Fino al 12 gennaio presso la galleria P420 (piazza dei Martiri 5/2, Bologna) la mostra Index, curata da Miriam Schoofs, retrospettiva dell’artista tedesca Hanne Darboven (Monaco, 1941–Amburgo 2009), di certo una delle figure più rilevanti dell’Arte Concettuale Europea e mondiale.
Cresciuta negli anni della nascita della Minimal Art e dell’Arte Concettuale
Americana, l’esordio artistico di Hanne Darboven è da collocare nella metà degli
anni Sessanta con i construction drawings, durante un soggiorno a New York durato
due anni. E’ qui che, dopo una breve fase geometrica, Hanne Darboven trova
il suo rivoluzionario e caratteristico sistema di disegno e scrittura.
Logico ed enigmatico al tempo stesso, il suo lavoro è fatto di segni, parole,
numeri, calcoli.
«Uso i numeri perché questo è un modo per scrivere senza descrivere. Non
ha nulla a che vedere con la matematica. Proprio nulla. Scelgo di usare i numeri
poiché sono così stabili, limitati, artificiali». Queste le parole con cui Hanne Darboven
descrive il proprio lavoro sulla rivista Artforum nel 1973. «I miei sistemi
sono concetti numerici, che lavorano in termini di progressioni e/o riduzione, in
qualche modo simili ai temi con variazioni in musica.

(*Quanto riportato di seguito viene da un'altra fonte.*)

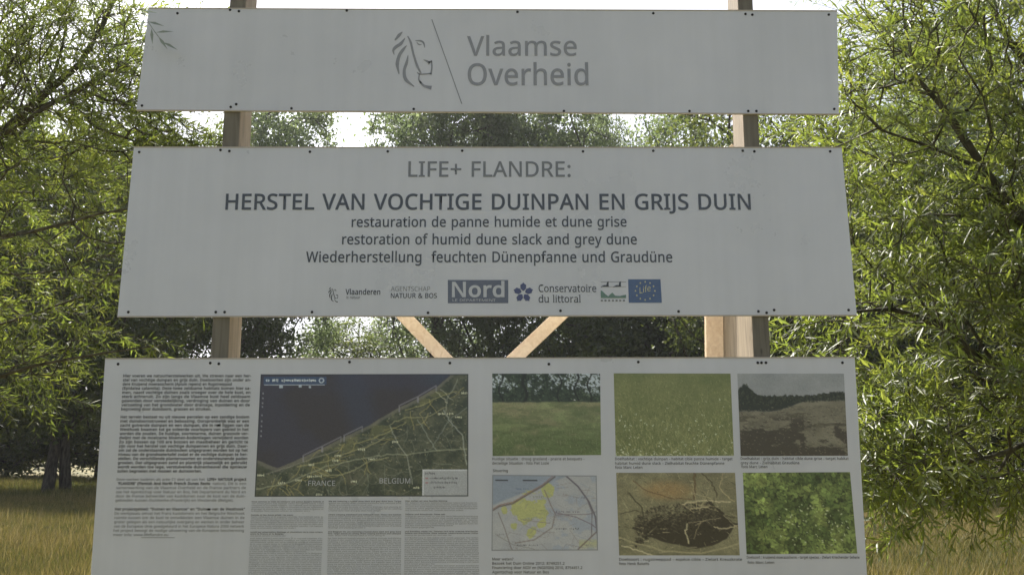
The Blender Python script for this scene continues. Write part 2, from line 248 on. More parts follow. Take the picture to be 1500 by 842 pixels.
 "w": (630, [[346,243,313,357,289,259,207,1,127,1,9,431,82,431,151,162,169,73,277,431,354,431,440,149,457,74,549,431,621,431,502,1,419,1]]),
 "x": (424, [[170,220,22,430,102,430,213,268,322,430,402,430,253,220,410,0,330,0,213,172,94,0,14,0]]),
 "y": (409, [[1,430,76,430,177,164,205,68,333,430,409,430,207,-97,181,-139,157,-164,128,-181,94,-191,49,-192,9,-186,9,-130,72,-134,110,-118,142,-80,174,-2]]),
 "z": (377, [[346,0,31,0,31,47,262,375,45,375,45,430,340,430,340,377,112,55,346,55]]),
 "0": (459, [[419,287,415,201,401,128,376,70,349,37,304,6,245,-7,188,-4,137,16,109,40,76,88,53,151,42,229,40,317,48,399,65,467,93,520,133,557,186,578,229,581,269,578,320,557,361,520,391,467,410,399], [110,287,121,156,137,111,159,78,190,59,229,52,268,59,298,78,320,110,336,156,345,215,348,287,345,359,336,417,320,463,298,495,268,515,229,521,190,515,159,495,137,463,121,417]]),
 "1": (459, [[285,0,216,0,219,499,108,405,71,452,226,573,285,573]]),
 "2": (459, [[417,0,38,0,38,59,271,298,306,353,321,412,318,453,309,477,284,503,249,518,207,520,169,514,126,495,83,466,45,513,85,543,163,574,209,580,255,579,285,572,325,556,356,531,372,510,388,472,394,428,389,385,369,331,313,254,128,64,417,64]]),
 "3": (459, [[395,439,389,392,363,347,330,321,277,302,337,283,367,266,390,243,405,214,412,181,410,131,397,87,371,50,318,14,241,-6,123,-3,72,8,36,23,36,89,100,65,168,52,219,52,278,65,305,81,324,104,335,132,339,164,335,197,326,215,288,247,226,263,123,265,123,326,236,332,269,344,301,369,319,404,323,434,320,460,304,490,262,516,199,521,140,508,75,473,39,521,87,550,147,573,199,580,273,576,317,563,365,527,390,477]]),
 "4": (459, [[443,130,359,130,359,0,291,0,291,130,17,130,17,190,286,576,359,576,359,193,443,193], [291,374,292,500,263,446,86,193,291,193]]),
 "5": (459, [[221,351,275,346,322,331,361,307,389,274,407,232,413,183,410,145,395,95,378,67,343,32,298,8,261,-2,221,-7,156,-6,103,3,60,18,51,23,51,90,95,70,148,57,200,52,252,58,293,76,317,97,333,126,340,162,340,194,332,225,317,251,294,271,262,284,221,291,164,290,99,280,64,302,86,573,373,573,373,508,146,508,132,342]]),
 "6": (459, [[44,245,49,326,64,404,95,474,131,520,181,555,228,572,306,581,377,573,377,513,320,523,257,518,216,504,173,474,151,443,134,407,121,352,115,291,170,339,233,357,271,358,316,349,354,331,375,313,400,279,412,251,421,184,411,112,399,82,372,44,322,8,257,-7,199,-4,140,19,101,54,70,103,51,166], [238,51,284,59,320,84,343,125,351,184,344,233,324,271,289,295,241,303,195,296,150,270,126,240,115,198,126,138,152,92,193,60]]),
 "7": (459, [[109,0,344,508,35,508,35,573,419,573,419,518,187,0]]),
 "8": (459, [[229,581,291,574,330,559,370,529,390,497,400,443,390,392,354,345,291,303,355,265,389,234,411,196,419,148,408,90,395,65,367,34,330,11,300,1,231,-8,157,0,126,10,89,33,61,63,49,87,39,146,47,194,68,232,99,264,158,299,100,343,71,383,61,411,58,444,68,497,88,528,129,559,182,577], [108,145,116,107,138,76,176,55,229,48,281,55,319,76,342,108,350,148,343,182,317,217,274,246,217,270,166,243,136,219,114,182], [228,524,188,518,155,502,134,476,127,441,133,406,151,379,179,357,232,330,282,357,307,379,325,406,330,441,323,476,302,502,270,518]]),
 "9": (459, [[417,328,412,247,397,168,366,99,330,52,279,18,232,0,154,-8,82,0,82,60,140,50,204,54,245,68,287,99,310,129,327,165,340,221,346,281,290,233,227,215,189,215,144,223,106,242,85,260,61,294,49,321,40,387,50,460,63,491,90,529,141,564,205,580,262,577,322,553,361,518,391,469,410,406], [223,521,178,513,142,488,118,447,110,388,117,339,137,301,171,277,220,269,266,276,304,296,335,333,346,374,335,435,310,481,269,512]]),
 ".": (215, [[58,43,68,81,100,97,126,94,142,85,157,53,156,26,147,6,132,-6,113,-11,88,-8,72,2,61,18]]),
 ",": (215, [[154,84,128,1,85,-103,33,-103,73,93,148,93]]),
 ":": (215, [[58,43,68,81,100,97,126,94,142,85,157,53,156,26,147,6,132,-6,113,-11,88,-8,72,2,61,18], [58,387,68,425,100,441,126,438,142,429,157,396,156,369,147,350,132,338,113,332,88,335,72,345,61,362]]),
 ";": (215, [[147,84,121,1,78,-103,25,-103,66,93,141,93], [56,387,66,425,99,441,124,438,141,429,155,396,154,369,145,350,130,338,112,332,86,335,71,345,60,362]]),
 "-": (258, [[32,184,32,246,226,246,226,184]]),
 "&": (587, [[244,581,296,575,345,549,371,515,382,471,379,426,360,384,326,349,268,308,423,159,452,206,479,286,550,286,511,176,468,114,585,0,490,0,420,67,366,28,314,5,252,-7,188,-6,141,5,114,17,81,42,65,63,52,89,43,133,44,175,53,210,69,239,91,265,166,318,123,372,103,411,96,456,104,504,120,533,154,561,201,578], [209,273,153,234,121,186,116,152,120,124,129,101,146,81,168,66,194,57,258,56,314,71,375,111], [241,524,211,519,186,506,171,485,166,467,167,438,176,412,225,350,265,376,292,401,304,419,312,447,311,476,294,505,271,519]]),
 "+": (459, [[257,311,417,311,417,254,257,254,257,89,200,89,200,254,40,254,40,311,200,311,200,477,209,477,257,477]]),
 "(": (241, [[32,220,38,306,49,369,67,429,93,486,150,573,217,573,167,493,132,407,111,315,103,221,109,139,132,38,172,-57,216,-127,150,-127,93,-42,67,14,49,73,38,135]]),
 ")": (241, [[209,220,203,135,192,73,173,14,148,-42,91,-127,25,-127,69,-57,108,38,131,139,137,221,131,304,108,406,69,503,24,573,91,573,148,486,173,429,192,369,203,306]]),
 "/": (298, [[290,573,77,0,8,0,221,573]]),
 "?": (348, [[112,183,118,235,134,271,164,305,228,363,250,392,259,423,257,462,249,482,226,504,178,518,103,512,34,485,10,541,68,565,122,578,192,580,235,571,285,543,317,498,327,440,319,388,289,340,184,237,172,209,168,161,112,161], [94,43,104,81,118,92,137,97,156,96,178,85,192,53,191,26,182,6,168,-6,150,-11,124,-8,108,2,97,18]]),
 "'": (180, [[128,573,112,366,68,366,52,573]]),
 "!": (216, [[131,161,85,161,65,573,151,573], [58,43,68,81,83,92,101,97,126,94,142,85,157,53,156,26,147,6,132,-6,114,-11,88,-8,72,2,61,18]]),
 "é": (452, [[234,438,286,432,316,421,342,405,374,373,397,331,406,299,411,201,117,201,122,157,134,119,154,90,181,69,215,56,254,52,305,56,392,82,392,20,327,-1,231,-7,194,-2,143,17,114,36,79,75,62,108,51,146,45,189,47,257,55,297,76,349,108,390,149,419,198,435], [233,380,188,372,154,348,130,309,119,257,338,257,330,312,312,346,276,373], [347,606,296,546,233,486,186,486,186,496,262,614,347,614]]),
 "ë": (452, [[234,438,286,432,316,421,342,405,374,373,397,331,406,299,411,201,117,201,122,157,134,119,154,90,181,69,215,56,254,52,305,56,392,82,392,20,327,-1,231,-7,194,-2,143,17,114,36,79,75,62,108,51,146,45,189,47,257,55,297,76,349,108,390,149,419,198,435], [233,380,188,372,154,348,130,309,119,257,338,257,330,312,312,346,276,373], [116,546,124,573,154,585,184,573,192,546,184,520,173,510,154,506,135,510,124,520], [267,546,275,573,304,585,334,573,342,546,334,520,322,510,304,506,278,516]]),
 "ü": (496, [[427,430,427,0,370,0,359,57,313,15,282,1,247,-6,173,-4,134,8,112,21,81,59,65,114,63,430,135,430,135,153,141,108,158,76,176,62,230,51,273,55,296,63,315,75,336,100,349,134,356,175,357,430], [136,546,143,573,173,585,203,573,211,546,203,520,192,510,173,506,155,510,143,520], [286,546,294,573,323,585,353,573,361,546,353,520,342,510,323,506,297,516]]),
 "É": (446, [[398,0,78,0,78,573,398,573,398,509,150,509,150,330,383,330,383,320,383,268,150,268,150,63,398,63], [363,749,312,688,249,629,202,629,202,638,278,757,363,757]]),
 '"': (327, [[128,573,112,366,68,366,52,573], [275,573,259,366,215,366,199,573]]),
}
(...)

Mi piacciono i mezzi più umili e meno pretenziosi, perché le mie idee si fondano
su loro stesse e non sul materiale; è la natura stessa delle idee ad essere non
materiale».
Idee quindi, inarrestabili flussi di pensiero che prendono forma nella compulsiva
necessità di scrivere, di tracciare, di tradurre in numeri, di mettere ordine, di
ridurre all’essenziale.
Ossessionato, compulsivo, logico e onirico, al tempo stesso rigido quanto
poetico, il lavoro di Hanne Darboven è da inquadrare nella tendenza, tipica degli
anni ’60 e ’70, alla dematerializzazione dell’arte teorizzata tanto da Lucy Lippard
quanto da Sol Lewitt, alla riduzione dell’espressione artistica ad un’idea razionale,
indipendentemente dalla sua concreta realizzazione.
A partire dalla fine degli anni ’70, Hanne Darboven aggiunge un’altra dimensione
al suo vocabolario artistico: quella della musica. Nasce così un sistema
musicale in cui i numeri si sostituiscono alle note, in cui un modello numerico
diventa una sinfonia eseguibile.
La mostra, curata dalla critica Miriam Schoofs in collaborazione con la Hanne
Darboven Foundation di Amburgo, presenta una selezione di lavori realizzati tra
gli anni ‘70 e la metà degli anni ’90, oltre ad alcuni tra i suoi più significativi libri
d’artista, per i quali lei stessa amava definirsi scrittrice prima ancora che artista.
Catalogo della mostra disponibile in galleria.